6.12.2007

We're not in Kansas anymore

Do you ever have one of those dreams?…you know, the dream that feels so real and so threatening, that when you wake up sweaty and out of breath, your heart thumping, the feeling of relief that it was only a dream is so overwhelming it brings tears to your eyes?

Lots of people have recurring nightmares - of falling or being chased or stabbing someone (although the latter probably only applies to Bethany!). I have this fear of being lost. Ironic, I know, considering I've spent a good chunk of my 31 years being lost. But, I've always managed to un-lose myself. The recurring theme of my nightmares (nightmares I've had since I was a kid) is being hopelessly lost. And I'm not talking about 'lost' as in "oh shit!, I took a wrong turn back there". I mean 'lost' as in being utterly alone and having no sense of where I am or how to get where I'm going if I even know where I'm going, which is rarely the case anyway.

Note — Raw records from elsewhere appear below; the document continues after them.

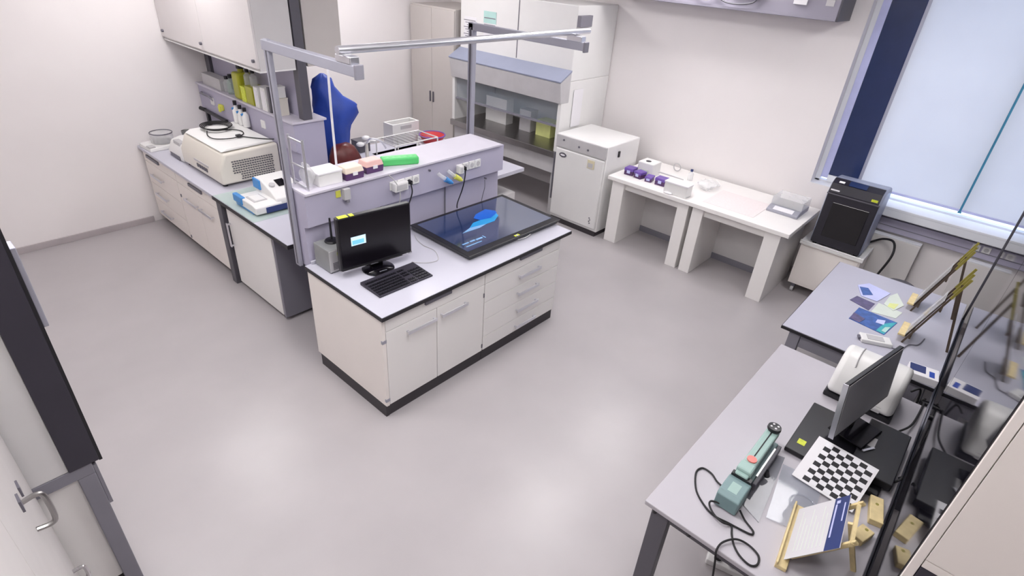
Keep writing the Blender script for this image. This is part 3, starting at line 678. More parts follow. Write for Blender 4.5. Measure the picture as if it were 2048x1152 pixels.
# ------------------------------------------------------------------ sink bench behind the island
t = thing('sink_bench', 'white sink bench behind the island shelf', 'bench', (3.8, 4.8, 0))
sb = MB()
for a in ((2.95,3.70,3.95,5.65),(4.35,4.75,3.95,5.65),(3.70,4.35,3.95,4.85),(3.70,4.35,5.35,5.65)): sb.box(a[0],a[1],a[2],a[3],.86,.90)
sb.build('worktop', 'worktop_white', t)
B(3.02, 4.70, 4.02, 5.60, .0, .60).build('body', 'carcass', t)
bs = MB().box(3.69,3.70,4.85,5.35,.66,.90).box(4.35,4.36,4.85,5.35,.66,.90).box(3.69,4.36,4.84,4.85,.66,.90).box(3.69,4.36,5.35,5.36,.66,.90).box(3.69,4.36,4.84,5.36,.65,.66)
bs.build('basin', 'steel', t)
t = thing('wire_rack', 'white wire rack standing over the steel sink', 'rack', (4.0, 5.12, .90))
wx0, wx1, wy0, wy1 = 3.72, 4.33, 4.95, 5.30
for x in (wx0, (wx0+wx1)/2, wx1):
    for y in (wy0, wy1): MB().cyl((x,y,.86),(x,y,1.08),.008,n=8).build('leg', 'white_plastic', t, smooth=True)
MB().tube([(wx0,wy0,1.08),(wx1,wy0,1.08),(wx1,wy1,1.08),(wx0,wy1,1.08)], .008, closed=True, sub=1).build('top_frame', 'white_plastic', t)
for k in range(1, 9): MB().cyl((wx0+k*(wx1-wx0)/9,wy0,1.08),(wx0+k*(wx1-wx0)/9,wy1,1.08),.003,n=6).build('wire', 'steel', t)
t = thing('lab_tap', 'white laboratory tap with three round knobs beside the sink', 'tap', (3.55, 5.3, .90))
MB().cyl((3.52,5.20,.90),(3.52,5.20,1.10),.022,.018).build('column', 'ivory', t, smooth=True)
for dx, dy, dz in ((.09,.02,0),(-.09,-.02,0),(0,0,.05)):
    MB().ball((3.52+dx,5.20+dy,1.10+dz),.045,.045,.024).build('knob', 'white_plastic', t, smooth=True)
MB().cyl((3.43,5.18,1.10),(3.61,5.22,1.10),.012).build('crossbar', 'white_plastic', t, smooth=True)
MB().tube([(3.52,5.20,1.08),(3.52,5.12,1.16),(3.60,5.05,1.14),(3.66,5.04,1.05)], .009).build('spout', 'alu', t, smooth=True)
t = thing('red_bowl', 'red plastic bowl with pale rim beside the sink', 'bowl', (4.55, 5.30, .90))
MB().lathe([(0,0),(.11,0),(.16,.09),(.15,.09),(.10,.01),(0,.01)], (4.55,5.30,.90), 28).build('bowl', 'red', t, smooth=True)
MB().tube([(4.55+.158*math.cos(a*PI/8), 5.30+.158*math.sin(a*PI/8), .992) for a in range(16)], .008, closed=True, sub=2).build('rim', 'purple', t, smooth=True)
t = thing('plastic_crate', 'white plastic crate standing on the sink bench near the wall', 'crate', (4.3, 5.52, .90))
cr = MB().box(4.06,4.46,5.44,5.46,.90,1.15).box(4.06,4.46,5.60,5.62,.90,1.15).box(4.06,4.08,5.46,5.60,.90,1.15).box(4.44,4.46,5.46,5.60,.90,1.15).box(4.08,4.44,5.46,5.60,.90,.915)
cr.build('body', 'white_plastic', t, bevel=.003)
B(4.18, 4.34, 5.435, 5.441, 1.08, 1.12).build('hand_hole', 'device_grey', t)
carton(3.60, 3.74, 5.45, 5.62, .90, 1.02, 'frame_dark', 'dark grey box on the sink bench beside the white crate')
# blue bundle on the far side of the shelving
mb = MB(); NU, NV = 24, 16
prof = [(.0,.12,.10),(.12,.17,.13),(.28,.19,.15),(.40,.20,.16),(.52,.24,.19),(.62,.23,.18),(.70,.15,.13),(.80,.12,.10),(.88,.09,.08),(.93,.02,.02)]
vs = []
for j, (z, a, b_) in enumerate(prof):
    for i in range(NU):
        th = 2*PI*i/NU; k = 1+.07*math.sin(5*th+j)+.05*math.sin(9*th-2*j)
        cx = 3.20+(.06 if .4 < z < .66 else (-.05 if z > .7 else 0))
        vs.append((cx+a*k*math.cos(th), 5.34+b_*k*math.sin(th), .90+z))
n_ = len(prof)
mb.add(vs, [(j*NU+i, j*NU+(i+1)%NU, (j+1)*NU+(i+1)%NU, (j+1)*NU+i) for j in range(n_-1) for i in range(NU)]+[tuple(range(NU-1,-1,-1)), tuple(range((n_-1)*NU, n_*NU))])
single('blue_sack', mb, 'deep_blue', 'bulky blue fabric bundle beside the dark shelf column', 'bundle', smooth=True)
crumple('red_bag', (3.11, 5.0, 1.06), .16, .13, .16, 'dark_red', 'dark red rounded bag below the blue bundle', 'bag', 11, amp=.12)

# ------------------------------------------------------------------ back wall: cupboard, safety cabinet, incubator
t = thing('tall_cupboard', 'tall beige-grey double-door cupboard in the far corner', 'cupboard', (6.05, 6.56, 0))
B(5.68, XB-.01, 6.12, 7.05, .06, 2.28).build('body', 'cupboard_beige', t, bevel=.004)
for y0, y1, hy in ((6.125, 6.583, 6.55), (6.588, 7.045, 6.62)):
    d = B(5.66, 5.68, y0, y1, .08, 2.26).build('door', 'cupboard_beige', t, bevel=.003)
    B(5.64, 5.66, hy-.008, hy+.008, 1.0, 1.15).build('handle', 'grip_grey', d, bevel=.003)
B(5.72, XB-.02, 6.13, 7.04, 0, .06).build('plinth', 'plinth', t)

t = thing('safety_cabinet', 'white biosafety cabinet with sloped fascia and open work bay', 'safety cabinet', (6.0, 5.1, 0))
y0, y1 = 4.14, 6.06
B(5.72, XB-.01, y0, y1, 1.70, 2.52).build('housing', 'white_plastic', t, bevel=.01)
MB().prism([(5.72,1.80),(5.52,1.70),(5.56,1.46),(5.72,1.46)], 'y', y0-.004, y1+.004).build('fascia', 'device_grey', t, bevel=.006)
MB().prism([(5.72,1.81),(5.515,1.705),(5.51,1.72),(5.72,1.83)], 'y', y0-.008, y1+.008).build('fascia_band', 'printer_side', t)
for a, b_ in ((y0, y0+.05), (y1-.05, y1)): B(5.58, XB-.01, a, b_, .86, 1.70).build('side_wall', 'white_plastic', t, bevel=.006)
B(6.42, XB-.01, y0+.05, y1-.05, .88, 1.70).build('back_wall', 'white_plastic', t)
B(5.54, XB-.01, y0, y1, .80, .88).build('work_tray', 'steel', t, bevel=.006)
B(5.62, 5.626, y0+.05, y1-.05, 1.18, 1.47).build('sash', 'window_glass', t)
B(5.60, 5.64, y0+.05, y1-.05, 1.165, 1.185).build('sash_rail', 'frame_grey', t)
B(5.60, 6.45, y0+.03, y1-.03, .58, .80).build('underframe', 'device_grey', t, bevel=.006)
for y in (y0+.06, y1-.06):
    for x in (5.66, 6.42): B(x-.03, x+.03, y-.03, y+.03, 0, .58).build('leg', 'device_grey', t, bevel=.004)
B(5.715, 5.722, 5.02, 5.03, 1.84, 2.50).build('panel_joint', 'grip_grey', t)
B(5.716, 5.722, 5.75, 5.98, 1.92, 2.22).build('notice', 'paper', t)
for k in range(9): B(5.714, 5.717, 5.77, 5.77+.16+.03*(k%3), 1.95+k*.028, 1.958+k*.028).build('notice_line', 'ink', t)
B(5.716, 5.722, 5.40, 5.62, 1.98, 2.32).build('inspection_label', 'paper', t)
B(5.713, 5.717, 5.40, 5.62, 2.18, 2.32).build('label_header', 'mint', t)
for z in (2.155, 2.235): B(5.711, 5.714, 5.41, 5.61, z, z+.012).build('label_line', 'frame_grey', t)
B(5.548, 5.57, 4.25, 4.29, 1.56, 1.60).build('switch', 'black_plastic', t)
B(5.545, 5.565, 5.2, 5.34, 1.60, 1.625).build('badge', 'grip_grey', t)
B(5.72, 5.95, y0-.05, y0, 2.30, 2.42).build('side_vent', 'frame_grey', t, bevel=.004)
single('notice_sheet', B(5.80, 5.99, 4.128, 4.132, 1.15, 1.60), 'paper', 'white paper notice hanging on the side of the safety cabinet', 'paper')
carton(5.95, 6.15, 4.55, 4.80, .88, 1.08, 'leaflet_lime', 'pale yellow-green waste bag box inside the safety cabinet')
carton(5.95, 6.10, 4.90, 5.10, .88, 1.16, 'device_grey', 'grey instrument inside the safety cabinet')
carton(5.95, 6.10, 5.35, 5.75, .88, 1.22, 'white_plastic', 'white instrument at the left inside the safety cabinet')

t = thing('incubator', 'white floor incubator with grey control strip and oval badge', 'incubator', (5.85, 3.73, 0))
B(5.52, 6.22, 3.36, 4.10, .06, 1.14).build('body', 'white_plastic', t, bevel=.012, seg=3)
B(5.495, 5.52, 3.375, 4.085, .10, .97).build('door', 'white_plastic', t, bevel=.012, seg=3)
B(5.50, 5.522, 3.365, 4.095, .985, 1.13).build('control_strip', 'device_grey', t, bevel=.004)
for y, z in ((3.98,1.08),(3.75,1.05),(3.62,1.045)): MB().cyl((5.50,y,z),(5.492,y,z),.012).build('indicator', 'grip_grey', t)
o = MB().cyl((0,0,0),(-.006,0,0),1.0,n=28).xf(Matrix.Translation((5.495,3.97,.90)) @ Matrix.Diagonal((1,.055,.028,1))).build('oval_badge', 'grip_grey', t)
MB().cyl((0,0,0),(-.003,0,0),1.0,n=28).xf(Matrix.Translation((5.489,3.97,.90)) @ Matrix.Diagonal((1,.034,.011,1))).build('badge_mark', 'paper', o)
B(5.490, 5.495, 3.50, 3.60, .84, .94).build('sticker', 'label_cream', t)
B(5.488, 5.491, 3.52, 3.59, .85, .905).build('sticker_text', 'device_grey', t)
B(5.495, 5.515, 4.088, 4.105, .30, .90).build('hinge', 'grip_grey', t)
B(5.75, 5.78, 3.345, 3.362, .98, 1.05).build('side_latch', 'black_plastic', t)
for k in range(4): B(5.49, 5.496, 3.45+.01*(k%2), 3.465+.01*(k%2), .16+k*.022, .172+k*.022).build('badge_dot', 'grip_grey', t)
B(5.52, 6.20, 3.38, 4.08, .0, .06).build('base', 'plinth', t)

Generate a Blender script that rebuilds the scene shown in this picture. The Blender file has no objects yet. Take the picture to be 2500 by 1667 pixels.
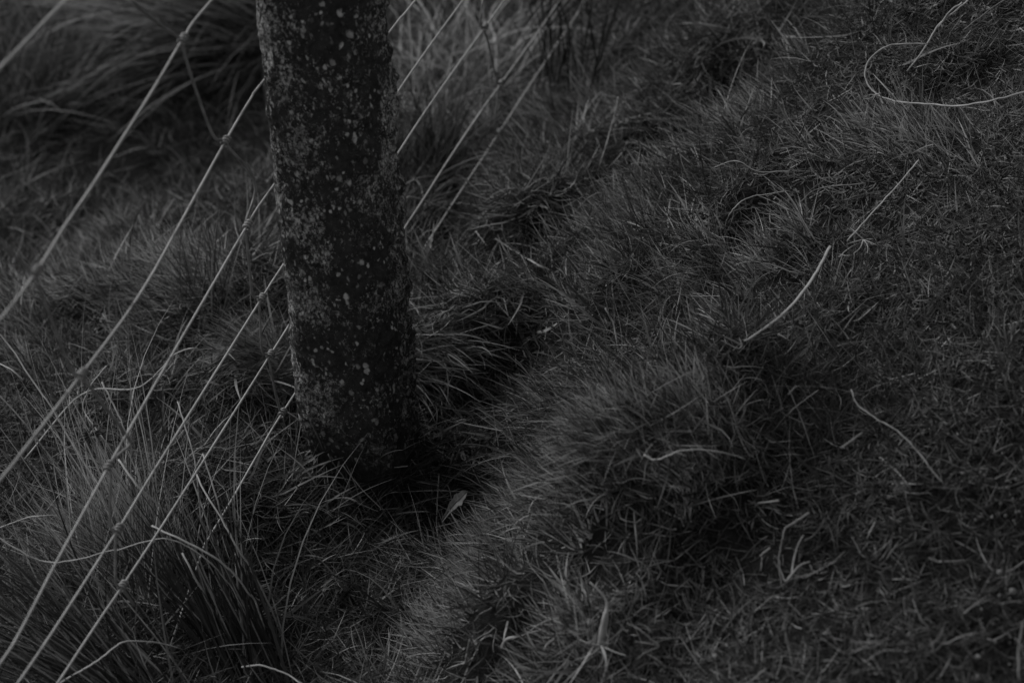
import bpy, math, random
import numpy as np
from mathutils import Vector, Matrix

random.seed(7); rng = np.random.default_rng(7)
scene = bpy.context.scene
R_ = math.radians

# ------------------------------------------------------------------ camera
PITCH = R_(38.0); H = 1.533
W_, H_ = 2500.0, 1667.0; FPX = 80.0 / 36.0 * W_
CAM = np.array([0.0, 0.0, H])
FW = np.array([0.0, math.cos(PITCH), -math.sin(PITCH)])
UP = np.array([0.0, math.sin(PITCH), math.cos(PITCH)])
RT = np.array([1.0, 0.0, 0.0])
cd = bpy.data.cameras.new('camera'); cam = bpy.data.objects.new('camera', cd)
scene.collection.objects.link(cam); scene.camera = cam
cam.location = CAM; cam.rotation_euler = (math.pi / 2 - PITCH, 0, 0)
cd.lens = 80; cd.sensor_width = 36; cd.clip_start = 0.05; cd.clip_end = 500
cd.dof.use_dof = True; cd.dof.focus_distance = 2.19; cd.dof.aperture_fstop = 5.6

# ------------------------------------------------------------------ world, sun
SUN_EL, SUN_AZ = R_(44), R_(-55)        # azimuth from +Y, negative = to the left
w = bpy.data.worlds.new("World"); scene.world = w; w.use_nodes = True
nt = w.node_tree; nt.nodes.clear()
sky = nt.nodes.new('ShaderNodeTexSky'); sky.sky_type = 'NISHITA'; sky.sun_disc = False
sky.sun_elevation = SUN_EL; sky.sun_rotation = SUN_AZ
bw = nt.nodes.new('ShaderNodeRGBToBW'); bg = nt.nodes.new('ShaderNodeBackground')
out = nt.nodes.new('ShaderNodeOutputWorld')
nt.links.new(sky.outputs[0], bw.inputs[0]); nt.links.new(bw.outputs[0], bg.inputs[0])
bg.inputs[1].default_value = 0.115; nt.links.new(bg.outputs[0], out.inputs[0])
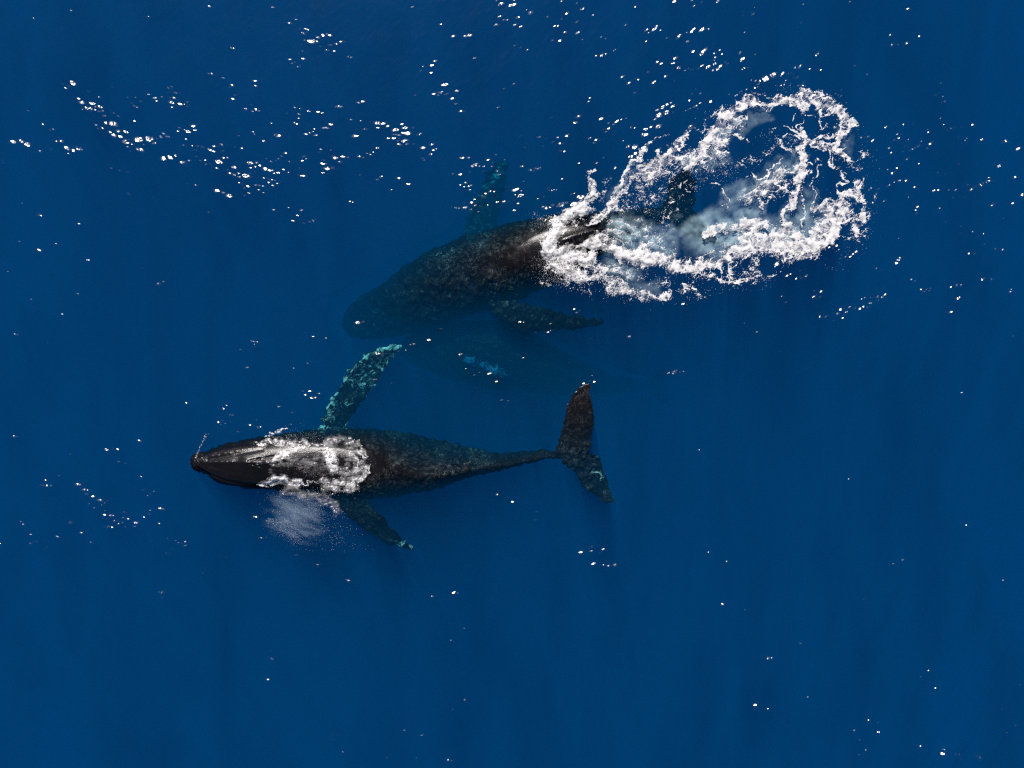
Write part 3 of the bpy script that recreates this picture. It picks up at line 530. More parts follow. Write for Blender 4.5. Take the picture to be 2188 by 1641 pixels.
# dense runs of glitter: points, half width px, how many, size
runs = [([(170,212),(180,222),(190,232)], 4, 16, 1.6), ([(195,219),(208,228),(218,236)], 3, 13, 1.7), ([(185,232),(205,236),(218,238)], 3, 8, 1.2),
 ([(226,260),(234,270),(244,268)], 5, 20, 1.9), ([(236,284),(252,290),(268,300),(276,312)], 4, 26, 1.6), ([(252,282),(262,280),(272,286)], 3.5, 16, 2.0),
 ([(285,304),(305,298),(322,300)], 7, 46, 1.9), ([(325,306),(338,296),(348,290),(358,292)], 5, 28, 1.7), ([(294,322),(305,320)], 2.5, 8, 1.4),
 ([(26,304),(38,306),(46,302)], 3.5, 11, 1.6), ([(52,311),(68,312)], 2.5, 6, 1.5), ([(122,303),(138,303)], 3, 10, 1.5), ([(142,314),(155,320),(172,321)], 4, 20, 1.7),
 ([(144,190),(155,181),(163,176)], 3.5, 13, 1.7), ([(405,281),(415,276),(422,270)], 4, 16, 1.7), ([(350,340),(362,338),(375,334)], 3.5, 18, 1.5), ([(385,349),(395,347),(405,343)], 2, 8, 1.3),
 ([(465,347),(475,347)], 4, 10, 1.7), ([(478,335),(490,338)], 3, 9, 1.4), ([(498,358),(508,356)], 3, 6, 1.7), ([(510,372),(522,374),(530,378)], 6, 22, 1.8), ([(492,370),(505,374)], 2.5, 8, 1.1),
 ([(532,350),(545,352),(558,356),(572,360)], 6.5, 44, 1.8), ([(575,363),(585,368)], 3, 7, 1.5), ([(566,380),(578,387),(588,388)], 4, 11, 1.2), ([(462,408),(472,410),(480,411)], 3, 10, 1.5), ([(486,419),(494,420)], 2, 5, 1.5),
 ([(668,90),(680,82)], 2.5, 7, 1.6), ([(683,78),(693,76)], 3.5, 10, 1.7), ([(690,353),(700,356)], 5, 12, 1.5), ([(708,335),(724,338),(728,345)], 4, 13, 1.8), ([(708,360),(716,358)], 3, 7, 1.6),
 ([(805,268),(815,272)], 4, 10, 1.5), ([(820,265),(830,270)], 3, 8, 1.4), ([(838,278),(846,286),(852,290)], 6, 26, 1.8), ([(855,270),(868,275)], 5, 20, 1.6), ([(840,296),(852,298)], 3.5, 11, 1.4), ([(855,308),(862,302),(868,310)], 4, 13, 1.6), ([(867,290),(869,286)], 2.5, 6, 1.8),
 ([(1405,235),(1418,228),(1432,222),(1440,228)], 5, 26, 1.9), ([(1398,252),(1412,246),(1425,240)], 3, 12, 1.6), ([(1382,276),(1395,272),(1405,268)], 5, 20, 1.6), ([(1374,287),(1380,288)], 3, 5, 1.4),
 ([(1340,312),(1352,314),(1365,320),(1374,318)], 6, 26, 1.9), ([(1345,334),(1356,332)], 4, 10, 1.5), ([(1615,176),(1635,170),(1655,162)], 5, 34, 1.9), ([(1466,278),(1480,272)], 3, 10, 1.5),
 ([(1164,443),(1180,440),(1192,442)], 5, 22, 1.5), ([(1200,438),(1215,434),(1232,430),(1240,425)], 5, 22, 1.8), ([(1165,470),(1180,472)], 3, 9, 1.3)]
for pts, hw, n, sz in runs:
    c = poly_seg(pts, 60)
    got = []
    for _ in range(n*6):
        q = c[random.randrange(60)]; g = (q[0]+random.gauss(0, hw*0.35), q[1]+random.gauss(0, hw*0.4), sz*random.uniform(0.8, 2.3))
        if all(math.hypot(g[0]-o_[0], (g[1]-o_[1])*1.3) > 2.3*(g[2]+o_[2]) for o_ in got): got.append(g)
    glints += got
for _ in range(240):   # stray small sparkle, more where the big ones are
    g = random.choice(glints[:1400])
    glints.append((g[0]+random.gauss(0, 16), g[1]+random.gauss(0, 8), random.uniform(0.25, 0.6)))

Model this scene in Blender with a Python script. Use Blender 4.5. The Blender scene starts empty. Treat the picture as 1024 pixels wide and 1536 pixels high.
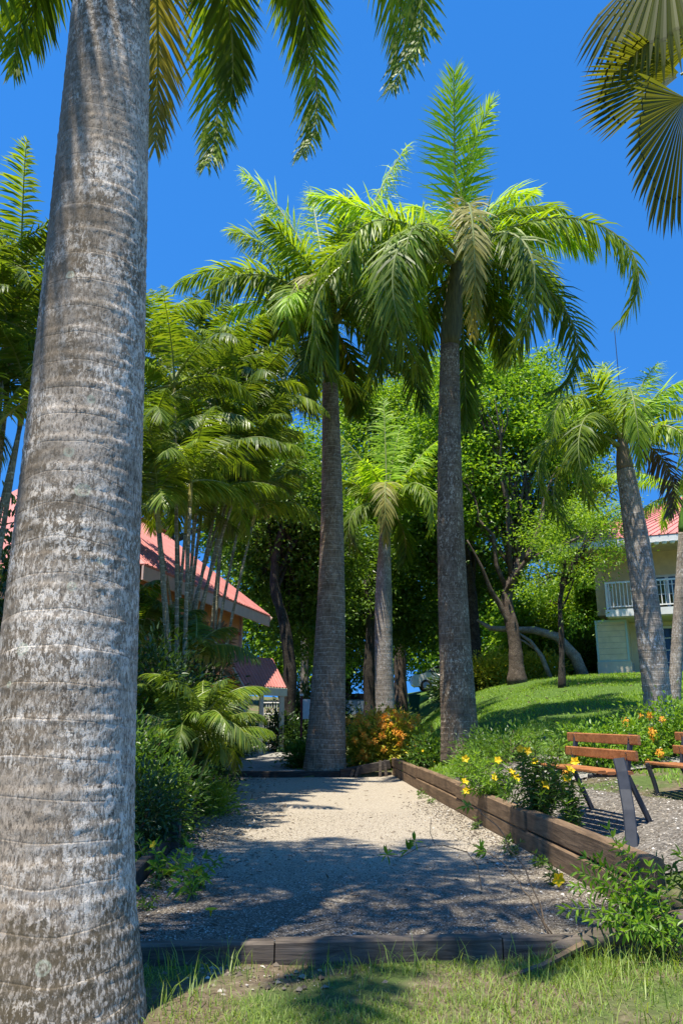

So, in my nightmare that woke me out of a sound sleep last night, I was in a strange city - it was hilly and it must've been by the sea because I could hear seagulls and ships' horns (like I said, it was a very detailed and intense nightmare). I was walking at a hurrying pace and frantic that I didn't know where I was and couldn't find anyone to ask directions. Panic set in because I knew I had to get to work (hmm…an indication I've been working too much lately?) and didn't know where work was or where I was or how to get there. And then in dream-like fashion, I suddenly found myself inside a big, old house (my nightmares of being lost almost always involve a house at some point). In my dream the house felt familiar in a foreboding kind of way, although in my waking state I couldn't place it as somewhere I've ever been.

There were no windows in the house and it was dimly illuminated with artificial lighting. There was dingy, old-fashioned flowered wallpaper on most of the walls and it was alarmingly quiet. Quiet, except that I thought I kept hearing scuffling as if there were other people directly ahead of me or directly behind me just out of my sight. At some point I frantically realized I needed to get out of the house if I was to become un-lost. And I couldn't. I tried, but it became labyrinth-esque with strange, tight corridors, still air, and no way to tell where I was going. The panic and anxiety was palpable. But even in my frantic dream state, I told myself "just retrace your steps, stop trying to find the way out and just go back the way you came".

Apparently I took my own advice because I tried going back the way I came, my fear enveloping me as the environment seemed to become less and less recognizable. But then I entered a room and there was a man. A big man with dark hair and a handle-bar moustache who was dressed as an old-fashioned circus ringleader. In my dream I knew without a doubt that the man wasn't there to help me, but I pleaded with him anyway, begging for some kind of direction. My panicked desperation at being lost became wild . . . and that's when I woke up in sweat-dampened sheets with my heart pounding against my ribcage and fear-laced adrenaline raging through my veins

As a kid, my sister's favorite story was Alice In Wonderland. While it completely fascinated and delighted her, it scared the bejeezuz out of me! Seriously, my child's brain could not fathom anything more terrifying than being lost like that - alone in a strange, menacing, and more often than not, hostile environment with no clear indication of how to get un-lost. As an adult I've come to love the fanciful imagination of Lewis Carroll, but back then I just wished Alice would've had a yellow brick road to follow. At least in Dorothy's case of being lost, she not only had friends to help her become un-lost, but she had a definitive path to follow. Sometimes I wonder if somehow I've strayed from my yellow brick road or if, like Alice, I don't even have a path to follow.